The NRA is mischaracterizing the scope of the law to create a bogus First Amendment argument, and falsely claims the ordinance requires it to hand over its membership list, city lawyers said.

The “repeated misstatements of what the ordinance actually requires invokes Shakespeare’s Hamlet -- plaintiffs doth protest too much,“ they said in a court filing.

The ordinance doesn’t “prevent anyone from engaging in free speech,” the city said. “The disclosure has no effect on whether a potential contractor obtains the contract.”

G.S. Hans, a professor at Vanderbilt Law School who isn’t involved in the case, said the lawsuit may be premature because the NRA can’t yet show it’s been harmed. A better case may be brought by a company that believes it was denied a contract because of ties to the group, he said, but even that may prove to be a tough sell.

“It’s going to be hard to argue you have a First Amendment right to a government contract,” he said.

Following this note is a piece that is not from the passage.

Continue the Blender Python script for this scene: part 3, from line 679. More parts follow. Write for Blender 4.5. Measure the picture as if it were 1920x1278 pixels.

The real intent of the law is to get city contractors to stop doing business with the NRA, the gun-rights group argues. It quoted another City Council member who said Los Angeles “should have the ability to make decisions about whether we want to do business with companies that feel that they can profit from what the NRA is doing throughout our country.”

To make its case, the group accused the city of holding up a warehouse contract for FedEx Corp. last year “based solely” on the company’s affinity program for NRA members. When FedEx announced it was canceling the program, one council member “took a victory lap,” the NRA said in a court filing.

The NRA compares the ordinance to a 1950’s-era law in Alabama that sought access to the membership lists of The National Association for the Advancement of Colored People and another one in Arkansas that forced teachers to disclose their group associations, as part of an anti-communism crusade. The Supreme Court rejected both laws, and the Los Angeles court should now do the same, the NRA said.

The group is locked in another battle in New York, challenging the state’s crackdown on an NRA-branded insurance policy that protects holders against the financial consequences of using a gun. Critics call it “murder insurance.”

(Michael R. Bloomberg, founder of Bloomberg News parent Bloomberg LP, is a donor to candidates and groups that support gun control, including Everytown for Gun Safety.)